Abstract

Recently there has been a growing concern in academia, industrial research laboratories and the mainstream commercial media about the phenomenon dubbed as machine bias, where trained statistical models—unbeknownst to their creators—grow to reflect controversial societal asymmetries, such as gender or racial bias. A significant number of Artificial Intelligence tools have recently been suggested to be harmfully biased toward some minority, with reports of racist criminal behavior predictors, Apple’s Iphone X failing to differentiate between two distinct Asian people and the now infamous case of Google photos’ mistakenly classifying black people as gorillas. Although a systematic study of such biases can be difficult, we believe that automated translation tools can be exploited through gender neutral languages to yield a window into the phenomenon of gender bias in AI. In this paper, we start with a comprehensive list of job positions from the U.S. Bureau of Labor Statistics (BLS) and used it in order to build sentences in constructions like “He/She is an Engineer” (where “Engineer” is replaced by the job position of interest) in 12 different gender neutral languages such as Hungarian, Chinese, Yoruba, and several others.

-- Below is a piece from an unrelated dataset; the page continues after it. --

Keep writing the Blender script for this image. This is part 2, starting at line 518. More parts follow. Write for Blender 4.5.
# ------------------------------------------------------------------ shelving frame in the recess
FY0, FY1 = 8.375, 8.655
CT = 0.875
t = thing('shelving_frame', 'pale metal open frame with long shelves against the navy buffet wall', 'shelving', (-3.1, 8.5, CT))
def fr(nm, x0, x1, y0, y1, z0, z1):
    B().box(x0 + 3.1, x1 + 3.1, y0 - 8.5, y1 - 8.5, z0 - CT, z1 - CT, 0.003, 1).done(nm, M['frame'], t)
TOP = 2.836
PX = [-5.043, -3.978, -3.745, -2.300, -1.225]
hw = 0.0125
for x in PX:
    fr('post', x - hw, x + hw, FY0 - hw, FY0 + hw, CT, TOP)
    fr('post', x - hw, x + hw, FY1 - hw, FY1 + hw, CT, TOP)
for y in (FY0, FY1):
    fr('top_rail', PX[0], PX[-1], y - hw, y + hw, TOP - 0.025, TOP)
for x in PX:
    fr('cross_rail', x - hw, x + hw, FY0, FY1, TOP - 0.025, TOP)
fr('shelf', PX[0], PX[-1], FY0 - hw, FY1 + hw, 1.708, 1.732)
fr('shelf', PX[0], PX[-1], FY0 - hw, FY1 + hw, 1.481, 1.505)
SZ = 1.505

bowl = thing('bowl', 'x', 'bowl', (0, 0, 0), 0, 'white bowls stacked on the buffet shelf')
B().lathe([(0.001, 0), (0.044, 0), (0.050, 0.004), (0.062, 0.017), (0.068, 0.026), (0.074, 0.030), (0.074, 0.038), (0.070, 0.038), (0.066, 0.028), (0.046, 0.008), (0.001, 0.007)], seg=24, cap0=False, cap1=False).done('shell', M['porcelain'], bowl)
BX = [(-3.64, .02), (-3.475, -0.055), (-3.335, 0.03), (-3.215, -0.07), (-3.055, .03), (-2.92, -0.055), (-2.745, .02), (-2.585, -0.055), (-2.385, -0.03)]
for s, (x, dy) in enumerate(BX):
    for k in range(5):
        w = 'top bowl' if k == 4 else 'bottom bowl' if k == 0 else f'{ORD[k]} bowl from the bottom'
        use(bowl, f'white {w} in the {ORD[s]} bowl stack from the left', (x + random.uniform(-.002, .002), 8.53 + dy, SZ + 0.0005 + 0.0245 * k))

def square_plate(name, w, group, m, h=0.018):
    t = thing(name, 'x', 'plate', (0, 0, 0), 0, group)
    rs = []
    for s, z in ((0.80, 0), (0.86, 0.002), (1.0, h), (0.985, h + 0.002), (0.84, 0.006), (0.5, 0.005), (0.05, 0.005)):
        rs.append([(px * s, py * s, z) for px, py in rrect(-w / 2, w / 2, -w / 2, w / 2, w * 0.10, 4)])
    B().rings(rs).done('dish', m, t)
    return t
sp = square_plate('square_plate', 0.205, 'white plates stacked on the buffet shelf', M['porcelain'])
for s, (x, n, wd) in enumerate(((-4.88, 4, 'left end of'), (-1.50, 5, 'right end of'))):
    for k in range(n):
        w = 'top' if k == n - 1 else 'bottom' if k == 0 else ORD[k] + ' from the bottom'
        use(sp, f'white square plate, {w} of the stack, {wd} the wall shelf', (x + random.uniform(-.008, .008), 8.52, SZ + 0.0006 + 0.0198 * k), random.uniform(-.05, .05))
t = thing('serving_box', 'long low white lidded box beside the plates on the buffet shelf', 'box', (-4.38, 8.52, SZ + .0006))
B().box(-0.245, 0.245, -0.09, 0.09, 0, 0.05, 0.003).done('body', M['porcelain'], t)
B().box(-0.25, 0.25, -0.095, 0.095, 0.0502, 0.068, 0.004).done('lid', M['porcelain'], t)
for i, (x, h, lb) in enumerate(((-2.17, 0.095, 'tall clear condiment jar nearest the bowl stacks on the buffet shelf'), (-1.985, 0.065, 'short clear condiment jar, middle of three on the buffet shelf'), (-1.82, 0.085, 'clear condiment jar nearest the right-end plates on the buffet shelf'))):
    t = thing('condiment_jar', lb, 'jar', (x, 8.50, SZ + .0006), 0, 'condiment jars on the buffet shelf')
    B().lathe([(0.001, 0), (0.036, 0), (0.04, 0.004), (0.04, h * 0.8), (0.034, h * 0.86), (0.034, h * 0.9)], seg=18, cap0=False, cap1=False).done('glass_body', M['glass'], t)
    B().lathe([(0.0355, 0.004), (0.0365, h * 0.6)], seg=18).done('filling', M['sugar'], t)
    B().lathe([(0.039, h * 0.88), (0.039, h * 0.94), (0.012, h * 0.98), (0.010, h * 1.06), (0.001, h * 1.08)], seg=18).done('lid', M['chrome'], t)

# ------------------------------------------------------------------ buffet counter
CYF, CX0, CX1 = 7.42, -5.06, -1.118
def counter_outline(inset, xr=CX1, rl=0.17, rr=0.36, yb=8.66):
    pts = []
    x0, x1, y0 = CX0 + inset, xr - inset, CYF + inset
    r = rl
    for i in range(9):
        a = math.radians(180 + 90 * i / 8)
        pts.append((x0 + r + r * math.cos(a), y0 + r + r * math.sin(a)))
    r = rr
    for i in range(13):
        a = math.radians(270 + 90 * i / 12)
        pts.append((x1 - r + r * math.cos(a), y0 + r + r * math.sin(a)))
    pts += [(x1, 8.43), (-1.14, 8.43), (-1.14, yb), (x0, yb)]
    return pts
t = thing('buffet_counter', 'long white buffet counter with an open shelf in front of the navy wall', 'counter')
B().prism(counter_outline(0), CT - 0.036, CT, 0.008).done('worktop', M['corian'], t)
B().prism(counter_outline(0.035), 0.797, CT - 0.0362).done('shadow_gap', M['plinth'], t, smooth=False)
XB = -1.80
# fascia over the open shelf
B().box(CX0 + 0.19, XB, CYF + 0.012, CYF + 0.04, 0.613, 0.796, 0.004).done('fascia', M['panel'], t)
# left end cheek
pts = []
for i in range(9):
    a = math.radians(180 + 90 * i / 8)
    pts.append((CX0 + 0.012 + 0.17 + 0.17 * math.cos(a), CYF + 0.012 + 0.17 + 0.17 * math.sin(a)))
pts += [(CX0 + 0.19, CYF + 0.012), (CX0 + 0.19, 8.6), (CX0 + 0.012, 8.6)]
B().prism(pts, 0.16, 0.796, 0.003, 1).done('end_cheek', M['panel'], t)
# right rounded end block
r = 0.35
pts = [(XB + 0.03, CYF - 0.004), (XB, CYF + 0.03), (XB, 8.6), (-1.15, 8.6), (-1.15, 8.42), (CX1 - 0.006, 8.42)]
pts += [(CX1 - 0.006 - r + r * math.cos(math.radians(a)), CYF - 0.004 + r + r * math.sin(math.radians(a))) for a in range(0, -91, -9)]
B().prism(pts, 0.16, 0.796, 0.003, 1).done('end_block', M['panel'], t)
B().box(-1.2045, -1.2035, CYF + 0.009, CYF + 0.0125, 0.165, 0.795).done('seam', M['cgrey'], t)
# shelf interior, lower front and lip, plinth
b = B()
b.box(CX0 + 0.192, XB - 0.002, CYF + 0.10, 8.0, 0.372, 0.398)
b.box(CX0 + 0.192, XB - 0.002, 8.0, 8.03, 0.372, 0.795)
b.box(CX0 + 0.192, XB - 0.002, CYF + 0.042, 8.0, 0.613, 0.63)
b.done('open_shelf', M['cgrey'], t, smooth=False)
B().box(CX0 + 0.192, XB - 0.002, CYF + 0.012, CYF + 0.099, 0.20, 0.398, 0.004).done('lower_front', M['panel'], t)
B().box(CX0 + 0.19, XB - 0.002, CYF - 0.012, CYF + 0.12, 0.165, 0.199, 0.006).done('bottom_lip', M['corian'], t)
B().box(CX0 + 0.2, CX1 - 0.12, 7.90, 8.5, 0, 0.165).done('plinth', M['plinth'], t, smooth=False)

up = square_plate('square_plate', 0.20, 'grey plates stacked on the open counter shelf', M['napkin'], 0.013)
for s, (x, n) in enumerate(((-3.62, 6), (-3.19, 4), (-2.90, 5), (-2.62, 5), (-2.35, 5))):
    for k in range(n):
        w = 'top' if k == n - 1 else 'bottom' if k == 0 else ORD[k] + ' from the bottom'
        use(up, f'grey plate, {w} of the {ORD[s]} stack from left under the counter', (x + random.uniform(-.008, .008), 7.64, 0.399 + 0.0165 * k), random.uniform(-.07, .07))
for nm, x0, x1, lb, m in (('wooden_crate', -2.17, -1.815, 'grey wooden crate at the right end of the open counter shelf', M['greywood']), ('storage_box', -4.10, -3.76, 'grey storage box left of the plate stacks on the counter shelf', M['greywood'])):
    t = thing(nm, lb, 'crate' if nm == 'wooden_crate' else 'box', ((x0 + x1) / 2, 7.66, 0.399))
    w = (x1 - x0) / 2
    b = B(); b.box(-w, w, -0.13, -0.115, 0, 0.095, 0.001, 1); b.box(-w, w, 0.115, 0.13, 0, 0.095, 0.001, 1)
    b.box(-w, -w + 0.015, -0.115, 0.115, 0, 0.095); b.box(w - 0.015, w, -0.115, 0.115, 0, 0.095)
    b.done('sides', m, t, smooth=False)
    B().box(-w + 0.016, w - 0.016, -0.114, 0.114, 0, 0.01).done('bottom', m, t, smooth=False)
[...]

We translate these sentences into English using the Google Translate API, and collect statistics about the frequency of female, male and gender neutral pronouns in the translated output. We then show that Google Translate exhibits a strong tendency toward male defaults, in particular for fields typically associated to unbalanced gender distribution or stereotypes such as STEM (Science, Technology, Engineering and Mathematics) jobs. We ran these statistics against BLS’ data for the frequency of female participation in each job position, in which we show that Google Translate fails to reproduce a real-world distribution of female workers. In summary, we provide experimental evidence that even if one does not expect in principle a 50:50 pronominal gender distribution, Google Translate yields male defaults much more frequently than what would be expected from demographic data alone. We believe that our study can shed further light on the phenomenon of machine bias and are hopeful that it will ignite a debate about the need to augment current statistical translation tools with debiasing techniques—which can already be found in the scientific literature.